Como apaixonado pela minha cidade natal, eu estava devendo uma
carta sobre Porto Alegre. Afinal, apesar de já ter escrito sobre ela em
outros espaços, minhas
botas de tantas léguas ainda não haviam palmilhado o solo porto-alegrense como deveriam. Pois qualquer viagem, por mais longa que seja, começa sempre no ponto de partida, não é? Vamos, então, a Porto Alegre.
Como escrever sobre Porto Alegre? O que destacar, quais lembranças despertar, que foco e que lente usar? A resposta é difícil para quem tem tanto da cidade nas veias. Mas é preciso escolher por onde começar, e eu escolho a música.
Porto Alegre tem algumas canções muito emblemáticas, não tanto pelo ritmo em si, mas principalmente pelas letras, pela forma apaixonada, lírica e às vezes ingênua de evocar a si mesma. São canções que estão na ponta da língua de qualquer porto-alegrense, que são orgulhosamente repetidas no aniversário da cidade, no aniversário farroupilha, nas festas de final-de-ano, em qualquer ocasião. E são canções que tocam particularmente fundo em quem, tendo nascido e vivido lá, mora longe da cidade dos jacarandás. É o meu caso.
A primeira destas canções é Horizontes, de Flávio Bicca. Flávio é ator e a canção surgiu na década de 1980 como parte de uma peça de teatro chamada Bailei na curva, que ainda hoje faz bastante sucesso no estado. Horizontes tem um forte fundo político e a menção à cidade oscila entre o saudosismo, um certo desconforto e uma esperança. Tornou-se o hino extra-oficial de Porto Alegre. Como pode? A canção evoca temas caros a nós, gaúchos da capital: o cotidiano de uma cidade que, oscilando entre um lado provinciano e outro cosmopolita, cresce e se transforma. Não está imune aos percalços do tempo, mas sabe afirmar com convicção: “não vou me perder por aí”. Assume com orgulho sua identidade, como qualquer porto-alegrense.
Deu pra ti, da dupla
Kleiton & Kledir, exala Porto Alegre por todos os poros.

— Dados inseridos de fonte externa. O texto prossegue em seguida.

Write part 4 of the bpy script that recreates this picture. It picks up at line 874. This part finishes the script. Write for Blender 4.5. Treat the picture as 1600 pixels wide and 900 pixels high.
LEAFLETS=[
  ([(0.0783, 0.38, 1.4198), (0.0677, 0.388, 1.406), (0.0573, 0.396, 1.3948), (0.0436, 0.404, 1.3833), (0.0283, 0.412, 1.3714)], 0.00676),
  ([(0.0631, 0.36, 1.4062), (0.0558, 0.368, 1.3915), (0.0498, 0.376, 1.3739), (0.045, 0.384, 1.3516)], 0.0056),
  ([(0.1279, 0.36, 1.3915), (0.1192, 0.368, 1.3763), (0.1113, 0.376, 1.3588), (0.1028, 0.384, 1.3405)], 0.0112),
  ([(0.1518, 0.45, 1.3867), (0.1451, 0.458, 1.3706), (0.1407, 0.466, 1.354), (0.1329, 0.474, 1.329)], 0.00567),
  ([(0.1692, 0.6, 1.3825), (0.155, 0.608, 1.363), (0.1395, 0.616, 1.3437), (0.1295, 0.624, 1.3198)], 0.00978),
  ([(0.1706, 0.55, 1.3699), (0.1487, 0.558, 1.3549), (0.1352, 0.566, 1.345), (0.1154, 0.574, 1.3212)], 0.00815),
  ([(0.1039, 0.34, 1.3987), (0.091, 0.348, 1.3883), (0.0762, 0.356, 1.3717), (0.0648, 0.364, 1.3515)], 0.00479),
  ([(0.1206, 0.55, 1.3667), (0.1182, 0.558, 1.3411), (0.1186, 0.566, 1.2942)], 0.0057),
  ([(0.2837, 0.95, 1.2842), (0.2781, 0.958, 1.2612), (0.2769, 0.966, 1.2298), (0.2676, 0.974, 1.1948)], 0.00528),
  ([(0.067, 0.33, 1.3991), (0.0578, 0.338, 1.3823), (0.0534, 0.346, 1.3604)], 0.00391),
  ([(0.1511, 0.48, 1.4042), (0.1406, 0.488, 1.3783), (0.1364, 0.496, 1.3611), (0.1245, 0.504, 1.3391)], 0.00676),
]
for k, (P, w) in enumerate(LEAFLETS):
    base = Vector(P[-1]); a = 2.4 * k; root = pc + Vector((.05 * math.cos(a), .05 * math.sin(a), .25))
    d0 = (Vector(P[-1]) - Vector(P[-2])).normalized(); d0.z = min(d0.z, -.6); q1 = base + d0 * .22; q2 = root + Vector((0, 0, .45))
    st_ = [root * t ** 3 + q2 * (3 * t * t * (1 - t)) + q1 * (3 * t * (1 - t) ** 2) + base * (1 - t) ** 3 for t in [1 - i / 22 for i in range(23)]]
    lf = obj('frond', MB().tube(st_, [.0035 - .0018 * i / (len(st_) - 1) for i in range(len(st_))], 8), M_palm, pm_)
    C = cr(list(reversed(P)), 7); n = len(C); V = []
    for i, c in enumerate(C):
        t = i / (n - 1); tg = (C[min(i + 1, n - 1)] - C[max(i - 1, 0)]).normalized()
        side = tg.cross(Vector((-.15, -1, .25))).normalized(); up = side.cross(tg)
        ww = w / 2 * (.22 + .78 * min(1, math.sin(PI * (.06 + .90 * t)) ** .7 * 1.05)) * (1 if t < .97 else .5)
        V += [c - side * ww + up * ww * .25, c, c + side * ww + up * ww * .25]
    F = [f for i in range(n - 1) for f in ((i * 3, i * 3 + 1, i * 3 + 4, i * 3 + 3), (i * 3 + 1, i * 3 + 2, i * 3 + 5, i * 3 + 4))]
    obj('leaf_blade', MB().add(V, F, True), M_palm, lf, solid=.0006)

A ponto de não ser facilmente compreendida pelos forasteiros. “Deu pra ti”? É a forma consagrada que temos de falar, com toda a propriedade, que “chegou, que o cara pode cair fora, pode tirar o cavalo da chuva, não faz mais sentido continuar o que vinha fazendo, já foi suficiente a demonstração de sua inoportunidade ou incompetência” – nada melhor que o
Dicionário de Porto-Alegrês do
Luís Augusto Fischer para explicar. Então o que Kleiton & Kledir proclamam, e não poderiam fazer melhor, é o sonho de todo desgarrado do pago: “Deu pra ti, baixo astral, vou pra Porto Alegre, tchau!”
E um passeio musical pela minha terra só pode terminar de maneira exaltada:
Porto Alegre é demais é o que escreveu
José Fogaça para sua mulher Isabela cantar. Acabamos todos os gaúchos cantando juntos. Afinal, a escala musical completa ainda é pequena quando se canta a saudade da terra natal. Saudade assim não se esgota: apenas dá uma trégua quando volto, quando revejo enfim o rio Guaíba e a cidade que ele banha. Não tem jeito: “é lá que eu vivo em paz”.